Il rischio è che due dei tre giudici del Tribunale di Vibo Valentia, davanti al quale si sta celebrando il processo Rinascita-Scott, non possano giudicare il boss Luigi Mancuso. Lo ha stabilito la Cassazione. La prima sezione della Suprema Corte, infatti, ha accolto il ricorso presentato dagli avvocati Francesco Calabrese e Paride Scinica, difensori di Mancuso, e ha annullato con rinvio l’ordinanza emessa dalla Corte d’Appello di Catanzaro che aveva giudicato inammissibile lo scorso giugno la richiesta di ricusazione dei giudici Brigida Cavasino e Gilda Romano, proposta dai difensori del mammasantissima di Limbadi.

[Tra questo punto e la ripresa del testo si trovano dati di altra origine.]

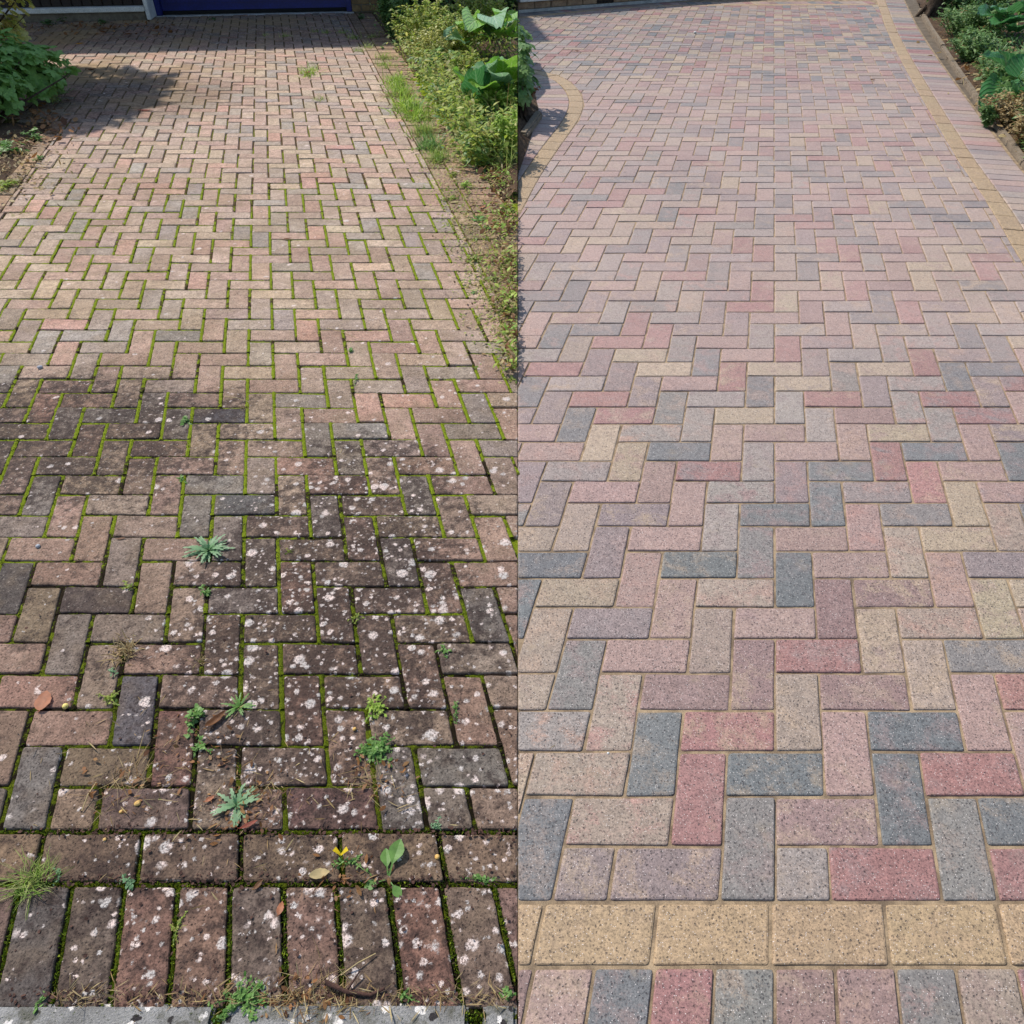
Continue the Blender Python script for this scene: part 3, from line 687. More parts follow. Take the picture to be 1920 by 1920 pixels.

Sarà un nuovo collegio della Corte d’Appello, quindi, a decidere se è fondata la ricusazione dei due magistrati, i quali – secondo la difesa di Mancuso – avevano già giudicato, nel processo Nemea, alcuni coimputati di Mancuso. Nell’ordinanza di rigetto, “la stessa Corte d’Appello – è scritto nel ricorso in Cassazione degli avvocati Calabrese e Scinica – aveva sintetizzato la premessa della tesi difensiva in tal modo: ‘In quest’ultima sentenza (cioè quella del processo Nemea, ndr) depositata in data 5.3.2021, riguardante l’esistenza e l’operatività della cosca Soriano, il Tribunale di Vibo Valentia avrebbe valutato il contesto associativo ‘ndranghetistico comune a tutti gli originari coimputati del reato di cui all’articolo 416 bis, esteso all’intero territorio calabrese e in altre parti del territorio nazionale ed estero, retto dalla figura di vertice rappresentata da Luigi Mancuso”.

In sostanza, per i due legali del boss, il Tribunale di Vibo avrebbe valutato il contesto associativo ‘ndranghetistico in cui si muoveva la cosca Soriano di Filandari delineando, nelle motivazioni della sentenza, anche la figura dello stesso Luigi Mancuso e ritenendolo il capo del “Crimine” della provincia di Vibo Valentia, struttura di ‘ndrangheta riconosciuta dal “Crimine di Polsi”. “Sostenere che Luigi Mancuso è ‘il cosiddetto capo crimine, la figura di vertice nel vibonese’ – hanno scritto gli avvocati nel ricorso in Cassazione – equivale a una valutazione nel merito, per nulla superficiale tantomeno sommaria, che è esitata in un’anticipazione di giudizio, e dunque, di responsabilità penale dello stesso imputato”.

Ancora non ci sono le motivazioni della Suprema Corte ma, con ogni probabilità, gli ermellini hanno ritenuto valide le considerazioni della difesa invitando la Corte d’Appello di Catanzaro a spiegare, per la seconda volta, il perché i giudici Cavasino e Romano (la cui richiesta di autorizzazione all’astensione era stata rigettata dal Tribunale di Vibo), sono compatibili a celebrare il maxi-processo Rinascita-Scott dove il principale imputato è senza dubbio il boss Luigi Mancuso, detto lo “zio”. Il processo è nato dall’inchiesta, coordinata dalla Dda di Catanzaro, che ha portato nel dicembre 2019 a oltre 300 arresti. In manette erano finiti i vertici della ‘ndrangheta vibonese, e tra questi appunto Luigi Mancuso, ma anche i “colletti bianchi” al servizio della cosca, politici e imprenditori tra cui, per esempio, l’ex senatore di Forza Italia Giancarlo Pittelli, accusato di concorso esterno.